As the writer Michael Lerner put it, “if Jewish survival becomes a matter of preserving Jewish bodies espousing the values of militarism, national chauvinism, suspicion of others, cleverness in advancing our self-interest über alles, nostalgia for a romanticised past, religious without moral sensitivity, toughness to show that we can’t be pushed around, smartness separated from ethical passion, insistence on our wounds as a way of closing our ears to the pain of others – then Hitler has won.” (Jewish Renewal p203)
Today’s sidra, always the one we read before Tisha b’Av, tells us that it was only 11 days from Mount Sinai to Kadesh-Barnea on the threshold of the Promised Land. In other words, an 11-day journey had taken the people 40 years of wandering, trial and tribulation in the desert.
Nearly 80 years after the Shoah we still wander through deserts of human suffering. We have still not learned perhaps the primary lesson of the Shoah – that there are delicate threads of care and responsibility towards other human beings which can be cut or ignored only at our peril.

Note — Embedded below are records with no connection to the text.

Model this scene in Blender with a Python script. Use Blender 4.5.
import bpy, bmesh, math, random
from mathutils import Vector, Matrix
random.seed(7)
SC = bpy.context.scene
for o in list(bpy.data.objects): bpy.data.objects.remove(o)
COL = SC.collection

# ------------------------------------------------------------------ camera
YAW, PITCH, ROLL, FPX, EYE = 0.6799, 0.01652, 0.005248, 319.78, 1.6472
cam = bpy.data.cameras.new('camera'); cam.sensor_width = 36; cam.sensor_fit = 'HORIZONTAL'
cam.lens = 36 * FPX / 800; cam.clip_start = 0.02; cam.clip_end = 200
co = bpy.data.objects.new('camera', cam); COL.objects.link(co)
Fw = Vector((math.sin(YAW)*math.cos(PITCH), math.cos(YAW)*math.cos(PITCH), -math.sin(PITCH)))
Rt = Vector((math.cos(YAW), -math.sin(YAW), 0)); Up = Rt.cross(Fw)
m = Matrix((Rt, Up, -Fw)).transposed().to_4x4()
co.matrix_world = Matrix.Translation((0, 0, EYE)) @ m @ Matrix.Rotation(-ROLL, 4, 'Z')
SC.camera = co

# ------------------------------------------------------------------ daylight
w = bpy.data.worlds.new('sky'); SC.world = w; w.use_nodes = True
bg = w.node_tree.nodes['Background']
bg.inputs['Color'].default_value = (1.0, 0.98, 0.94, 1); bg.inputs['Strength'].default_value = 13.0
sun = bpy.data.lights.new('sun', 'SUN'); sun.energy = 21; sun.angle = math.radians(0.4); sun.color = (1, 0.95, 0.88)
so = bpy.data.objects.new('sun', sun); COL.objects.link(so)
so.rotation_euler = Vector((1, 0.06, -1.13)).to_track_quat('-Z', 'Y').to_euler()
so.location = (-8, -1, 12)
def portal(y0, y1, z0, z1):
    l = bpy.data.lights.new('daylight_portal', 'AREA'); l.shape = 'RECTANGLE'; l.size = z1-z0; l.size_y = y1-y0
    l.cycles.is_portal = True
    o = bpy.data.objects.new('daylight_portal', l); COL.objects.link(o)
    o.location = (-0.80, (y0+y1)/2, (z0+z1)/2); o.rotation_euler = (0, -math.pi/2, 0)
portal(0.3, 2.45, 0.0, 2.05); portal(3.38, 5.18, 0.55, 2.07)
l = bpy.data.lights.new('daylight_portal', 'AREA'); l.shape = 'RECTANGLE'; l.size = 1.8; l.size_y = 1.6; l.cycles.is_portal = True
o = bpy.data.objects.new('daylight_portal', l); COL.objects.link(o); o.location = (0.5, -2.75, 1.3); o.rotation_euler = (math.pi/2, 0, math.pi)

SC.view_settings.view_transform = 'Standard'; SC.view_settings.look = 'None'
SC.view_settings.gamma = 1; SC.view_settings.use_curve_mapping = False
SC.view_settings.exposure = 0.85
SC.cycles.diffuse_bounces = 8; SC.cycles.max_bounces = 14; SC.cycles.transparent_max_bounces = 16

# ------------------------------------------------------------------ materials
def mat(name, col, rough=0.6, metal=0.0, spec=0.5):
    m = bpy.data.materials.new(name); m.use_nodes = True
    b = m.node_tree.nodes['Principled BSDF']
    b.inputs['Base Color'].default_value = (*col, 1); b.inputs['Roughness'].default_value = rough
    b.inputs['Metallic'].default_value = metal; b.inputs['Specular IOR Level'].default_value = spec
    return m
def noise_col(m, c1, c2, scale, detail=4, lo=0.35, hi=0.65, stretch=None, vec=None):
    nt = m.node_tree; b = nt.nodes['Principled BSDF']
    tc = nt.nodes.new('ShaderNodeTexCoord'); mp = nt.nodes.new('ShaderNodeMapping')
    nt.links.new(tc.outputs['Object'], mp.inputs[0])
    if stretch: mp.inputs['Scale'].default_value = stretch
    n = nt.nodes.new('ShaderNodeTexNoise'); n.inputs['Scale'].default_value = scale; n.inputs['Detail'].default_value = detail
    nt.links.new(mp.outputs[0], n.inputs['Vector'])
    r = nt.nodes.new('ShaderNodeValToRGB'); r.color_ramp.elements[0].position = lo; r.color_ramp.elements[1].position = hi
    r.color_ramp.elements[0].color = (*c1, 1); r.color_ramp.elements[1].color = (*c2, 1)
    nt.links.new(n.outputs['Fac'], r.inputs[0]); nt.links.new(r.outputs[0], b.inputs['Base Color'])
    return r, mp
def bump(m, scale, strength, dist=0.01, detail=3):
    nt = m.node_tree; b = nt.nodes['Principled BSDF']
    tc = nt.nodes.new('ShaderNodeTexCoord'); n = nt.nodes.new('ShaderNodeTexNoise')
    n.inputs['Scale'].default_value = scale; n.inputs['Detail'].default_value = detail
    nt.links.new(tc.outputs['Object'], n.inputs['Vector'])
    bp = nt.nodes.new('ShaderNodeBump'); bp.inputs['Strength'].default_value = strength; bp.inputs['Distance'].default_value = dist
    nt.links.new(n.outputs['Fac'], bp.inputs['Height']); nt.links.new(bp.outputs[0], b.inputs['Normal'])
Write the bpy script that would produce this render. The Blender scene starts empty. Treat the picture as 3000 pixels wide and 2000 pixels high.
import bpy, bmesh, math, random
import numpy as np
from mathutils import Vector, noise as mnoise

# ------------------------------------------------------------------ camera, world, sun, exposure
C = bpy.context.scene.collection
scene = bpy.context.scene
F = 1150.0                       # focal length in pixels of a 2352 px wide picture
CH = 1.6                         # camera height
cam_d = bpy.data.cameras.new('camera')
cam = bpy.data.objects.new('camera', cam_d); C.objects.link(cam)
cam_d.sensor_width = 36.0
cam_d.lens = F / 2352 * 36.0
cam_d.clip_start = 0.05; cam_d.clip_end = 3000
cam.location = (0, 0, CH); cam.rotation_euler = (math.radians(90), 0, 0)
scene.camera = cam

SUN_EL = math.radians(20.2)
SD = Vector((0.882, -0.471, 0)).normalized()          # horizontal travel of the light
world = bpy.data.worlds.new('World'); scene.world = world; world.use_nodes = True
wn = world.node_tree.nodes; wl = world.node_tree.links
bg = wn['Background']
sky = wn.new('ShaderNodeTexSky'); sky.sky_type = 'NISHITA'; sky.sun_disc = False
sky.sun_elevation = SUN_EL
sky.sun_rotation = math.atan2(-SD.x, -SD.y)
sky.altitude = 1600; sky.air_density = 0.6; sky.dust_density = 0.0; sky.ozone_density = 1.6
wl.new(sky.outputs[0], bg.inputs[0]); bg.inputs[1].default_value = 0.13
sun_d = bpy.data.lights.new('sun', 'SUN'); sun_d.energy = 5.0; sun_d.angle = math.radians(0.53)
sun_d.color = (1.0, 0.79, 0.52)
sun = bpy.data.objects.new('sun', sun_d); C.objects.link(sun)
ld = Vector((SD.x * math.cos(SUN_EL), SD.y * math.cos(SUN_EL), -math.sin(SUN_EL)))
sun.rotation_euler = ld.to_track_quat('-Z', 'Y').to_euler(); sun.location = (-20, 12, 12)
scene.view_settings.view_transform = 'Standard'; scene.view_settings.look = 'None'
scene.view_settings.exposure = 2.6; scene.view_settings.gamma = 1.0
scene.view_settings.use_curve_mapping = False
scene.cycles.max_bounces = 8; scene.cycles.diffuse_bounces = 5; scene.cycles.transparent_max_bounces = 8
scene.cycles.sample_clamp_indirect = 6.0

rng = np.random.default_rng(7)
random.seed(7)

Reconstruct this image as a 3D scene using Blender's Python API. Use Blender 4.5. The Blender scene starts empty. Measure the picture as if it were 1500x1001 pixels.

This Shabbat, the one before Tisha b’Av, is called Shabbat Hazon, ‘the sabbath of vision,’ because the haphtarah, from the 1st chapter of Isaiah, begins with the word ‘hazon’ and describes his vision of a better world: “cease to do evil, learn to do good, seek justice, help the oppressed.” (Isaiah 1:16)
We can’t not remember our past sufferings. But how do we do so staying faithful to Santayana’s dictum? – remembering that suffering but not letting it turn us inwards on ourselves and against the world? So that we do what we can to relieve present pain and suffering.